> _The task_
Go through the listing beneath this task and return every line that carries the string "extends".

□ □ □ □

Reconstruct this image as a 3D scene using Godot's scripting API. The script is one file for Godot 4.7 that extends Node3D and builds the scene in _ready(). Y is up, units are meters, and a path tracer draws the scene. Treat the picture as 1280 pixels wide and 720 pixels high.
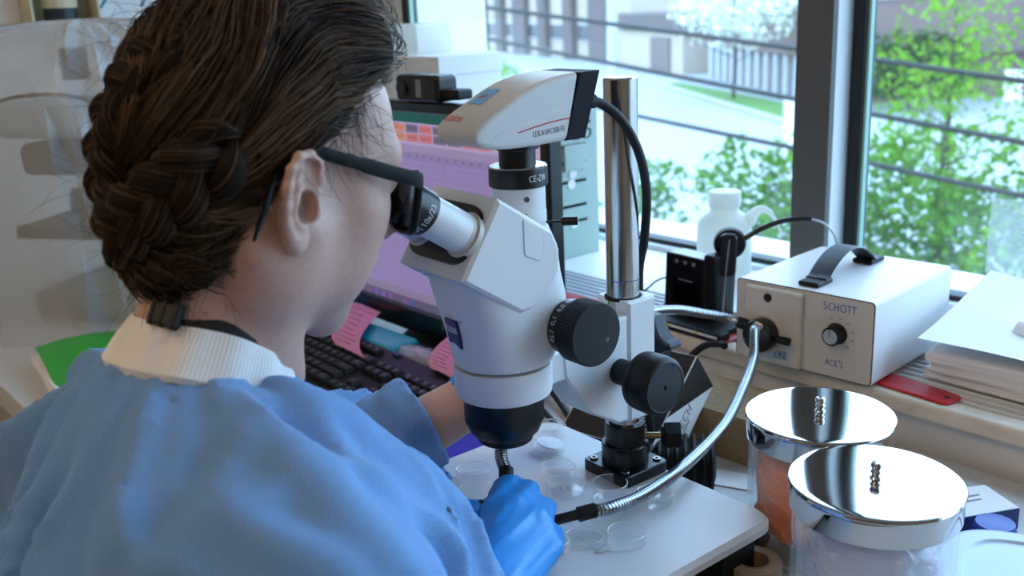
extends Node3D

# ---------- geometry helper: triangles gathered piece by piece, every closed piece turned outwards ----------
class Geo:
	var v := PackedVector3Array()
	var x := Transform3D()

	func tri(a: Vector3, b: Vector3, c: Vector3) -> void:
		v.append(x * a); v.append(x * c); v.append(x * b)

	func quad(a: Vector3, b: Vector3, c: Vector3, d: Vector3) -> void:
		tri(a, b, c); tri(a, c, d)

	func outward(from: int) -> void:
		var s := 0.0
		var o := v[from] if from < v.size() else Vector3.ZERO
		for i in range(from, v.size(), 3):
			s += (v[i] - o).dot((v[i + 1] - o).cross(v[i + 2] - o))
		if s > 0.0:
			for i in range(from, v.size(), 3):
				var t := v[i + 1]
				v[i + 1] = v[i + 2]
				v[i + 2] = t

	func box(size: Vector3, at := Vector3.ZERO, r := 0.0, k := 1) -> Geo:
		var h := size * 0.5
		r = minf(r, minf(h.x, minf(h.y, h.z)) * 0.999)
		var from := v.size()
		if r <= 0.0:
			for ax in 3:
				for s in [-1.0, 1.0]:
					var p := []
					for c in [[-1, -1], [1, -1], [1, 1], [-1, 1]]:
						var w := Vector3.ZERO
						w[ax] = s * h[ax]; w[(ax + 1) % 3] = c[0] * h[(ax + 1) % 3] * s; w[(ax + 2) % 3] = c[1] * h[(ax + 2) % 3]
						p.append(w + at)
					quad(p[0], p[1], p[2], p[3])
			return self
		var inn := h - Vector3.ONE * r
		for ax in 3:
			var b := (ax + 1) % 3
			var c := (ax + 2) % 3
			var lb := _steps(h[b], r, k)
			var lc := _steps(h[c], r, k)
			for s in [-1.0, 1.0]:
				for i in lb.size() - 1:
					for j in lc.size() - 1:
						var p := []
						for e in [[i, j], [i + 1, j], [i + 1, j + 1], [i, j + 1]]:
							var w := Vector3.ZERO
							w[ax] = s * h[ax]; w[b] = lb[e[0]] * s; w[c] = lc[e[1]]
							var q := w.clamp(-inn, inn)
							p.append(q + (w - q).normalized() * r + at)
						quad(p[0], p[1], p[2], p[3])
		outward(from)
		return self

	func _steps(h: float, r: float, k: int) -> PackedFloat32Array:
		var l := PackedFloat32Array()
		for i in k + 1:
			l.append(-h + r * (1.0 - tan((1.0 - float(i) / k) * PI / 4)))
		for i in k + 1:
			l.append(h - r * (1.0 - tan(float(i) / k * PI / 4)))
		return l

	func lathe(prof: Array, n := 32, at := Vector3.ZERO, sx := 1.0, sz := 1.0) -> Geo:   # prof: [radius, height] pairs; closed outline or from axis to axis
		var from := v.size()
		for j in n:
			var a := TAU * j / n
			var b := TAU * (j + 1) / n
			var ca := Vector3(cos(a) * sx, 0, sin(a) * sz)
			var cb := Vector3(cos(b) * sx, 0, sin(b) * sz)
			for i in prof.size() - 1:
				var p = prof[i]
				var q = prof[i + 1]
				var pa: Vector3 = ca * p[0] + Vector3(0, p[1], 0) + at
				var pb: Vector3 = cb * p[0] + Vector3(0, p[1], 0) + at
				var qa: Vector3 = ca * q[0] + Vector3(0, q[1], 0) + at
				var qb: Vector3 = cb * q[0] + Vector3(0, q[1], 0) + at
				if p[0] > 0.0:
					tri(pb, pa, qa)
				if q[0] > 0.0:
					tri(pb, qa, qb)
		outward(from)
		return self

	func tube(pts: Array, rad, n := 10, caps := true) -> Geo:   # rad: a number or one radius per point
		var from := v.size()
		var rings := []
		var u := Vector3.ZERO
		for i in pts.size():
			var d: Vector3 = (pts[mini(i + 1, pts.size() - 1)] - pts[maxi(i - 1, 0)]).normalized()
			if i == 0:
				u = d.cross(Vector3.UP if absf(d.y) < 0.9 else Vector3.RIGHT).normalized()
			u = (u - d * u.dot(d)).normalized()
			var w := d.cross(u)
			var r: float = rad if not rad is Array else rad[i]
			var ring := PackedVector3Array()
			for j in n:
				var a := TAU * j / n
				ring.append(pts[i] + (u * cos(a) + w * sin(a)) * r)
			rings.append(ring)
		loft(rings, caps, from)
		return self

	func loft(rings: Array, caps := true, from := -1) -> Geo:
		if from < 0:
			from = v.size()
		var n: int = rings[0].size()
		for i in rings.size() - 1:
			for j in n:
				var k := (j + 1) % n
				quad(rings[i][j], rings[i][k], rings[i + 1][k], rings[i + 1][j])
		if caps:
			for e in [0, rings.size() - 1]:
				var c := Vector3.ZERO
				for p in rings[e]:
					c += p
				c /= n
				for j in n:
					var k := (j + 1) % n
					if e == 0:
						tri(c, rings[e][k], rings[e][j])
					else:
						tri(c, rings[e][j], rings[e][k])
		outward(from)
		return self

	func inset(p: PackedVector2Array, b: float) -> PackedVector2Array:
		var o := PackedVector2Array()
		var n := p.size()
		for i in n:
			var d0 := (p[i] - p[(i + n - 1) % n]).normalized()
			var d1 := (p[(i + 1) % n] - p[i]).normalized()
			var n0 := Vector2(-d0.y, d0.x)
			var n1 := Vector2(-d1.y, d1.x)
			var m := (n0 + n1).normalized()
			o.append(p[i] + m * b / maxf(0.35, m.dot(n0)))
		return o

	func prism(poly: PackedVector2Array, z0: float, z1: float, b := 0.0) -> Geo:   # outline in x,y pulled from z0 to z1
		var from := v.size()
		var p := poly.duplicate()
		var area := 0.0
		for i in p.size():
			area += p[i].cross(p[(i + 1) % p.size()])
		if area < 0.0:
			p.reverse()
		var layers := [[p, z0], [p, z1]]
		if b > 0.0:
			var q := inset(p, b)
			layers = [[q, z0], [p, z0 + b], [p, z1 - b], [q, z1]]
		for i in layers.size() - 1:
			var a: PackedVector2Array = layers[i][0]
			var c: PackedVector2Array = layers[i + 1][0]
			for j in p.size():
				var k := (j + 1) % p.size()
				quad(Vector3(a[j].x, a[j].y, layers[i][1]), Vector3(a[k].x, a[k].y, layers[i][1]), Vector3(c[k].x, c[k].y, layers[i + 1][1]), Vector3(c[j].x, c[j].y, layers[i + 1][1]))
		for e in [0, layers.size() - 1]:
			var a: PackedVector2Array = layers[e][0]
			var z: float = layers[e][1]
			var ix := Geometry2D.triangulate_polygon(a)
			for t in range(0, ix.size(), 3):
				var A := Vector3(a[ix[t]].x, a[ix[t]].y, z)
				var B := Vector3(a[ix[t + 1]].x, a[ix[t + 1]].y, z)
				var C := Vector3(a[ix[t + 2]].x, a[ix[t + 2]].y, z)
				var up := (B - A).cross(C - A).z > 0.0
				if up == (e > 0):
					tri(A, B, C)
				else:
					tri(A, C, B)
		outward(from)
		return self

	func sheet(rows: Array, thick: float) -> Geo:   # a bent sheet given as rows of points, with thickness
		var from := v.size()
		var m: int = rows[0].size()
		var n := rows.size()
		var low := []
		for i in n:
			var r := []
			for j in m:
				var du: Vector3 = rows[mini(i + 1, n - 1)][j] - rows[maxi(i - 1, 0)][j]
				var dv: Vector3 = rows[i][mini(j + 1, m - 1)] - rows[i][maxi(j - 1, 0)]
				r.append(rows[i][j] - du.cross(dv).normalized() * thick)
			low.append(r)
		for i in n - 1:
			for j in m - 1:
				quad(rows[i][j], rows[i + 1][j], rows[i + 1][j + 1], rows[i][j + 1])
				quad(low[i][j], low[i][j + 1], low[i + 1][j + 1], low[i + 1][j])
		for i in n - 1:
			quad(rows[i][0], low[i][0], low[i + 1][0], rows[i + 1][0])
			quad(rows[i][m - 1], rows[i + 1][m - 1], low[i + 1][m - 1], low[i][m - 1])
		for j in m - 1:
			quad(rows[0][j], rows[0][j + 1], low[0][j + 1], low[0][j])
			quad(rows[n - 1][j], low[n - 1][j], low[n - 1][j + 1], rows[n - 1][j + 1])
		outward(from)
		return self

	func mesh(angle := 38.0) -> ArrayMesh:   # corners are smoothed where the faces meet at less than the angle
		var n := PackedVector3Array()
		n.resize(v.size())
		var fn := PackedVector3Array()
		var at := {}
		for t in v.size() / 3:
			var a := v[3 * t]
			var f := (v[3 * t + 2] - a).cross(v[3 * t + 1] - a)
			fn.append(f)
			for k in 3:
				var key := Vector3i((v[3 * t + k] * 50000.0).round())
				if at.has(key):
					at[key].append(t)
				else:
					at[key] = [t]
		var lim := cos(deg_to_rad(angle))
		for t in fn.size():
			var u := fn[t].normalized()
			for k in 3:
				var s := Vector3.ZERO
				for o in at[Vector3i((v[3 * t + k] * 50000.0).round())]:
					if u.dot(fn[o].normalized()) > lim:
						s += fn[o]
				n[3 * t + k] = s.normalized() if s.length() > 0.0 else Vector3.UP
		return made(v, n)

	func made(vv: PackedVector3Array, nn: PackedVector3Array, ix := PackedInt32Array()) -> ArrayMesh:
		var a := []
		a.resize(Mesh.ARRAY_MAX)
		a[Mesh.ARRAY_VERTEX] = vv
		a[Mesh.ARRAY_NORMAL] = nn
		if ix.size():
			a[Mesh.ARRAY_INDEX] = ix
		var m := ArrayMesh.new()
		m.add_surface_from_arrays(Mesh.PRIMITIVE_TRIANGLES, a)
		return m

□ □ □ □

> _Written solution_
Reconstruct this image as a 3D scene using Godot's scripting API. The script is one file for Godot 4.7 that extends Node3D and builds the scene in _ready(). Y is up, units are meters, and a path tracer draws the scene. Treat the picture as 1280 pixels wide and 720 pixels high.
extends Node3D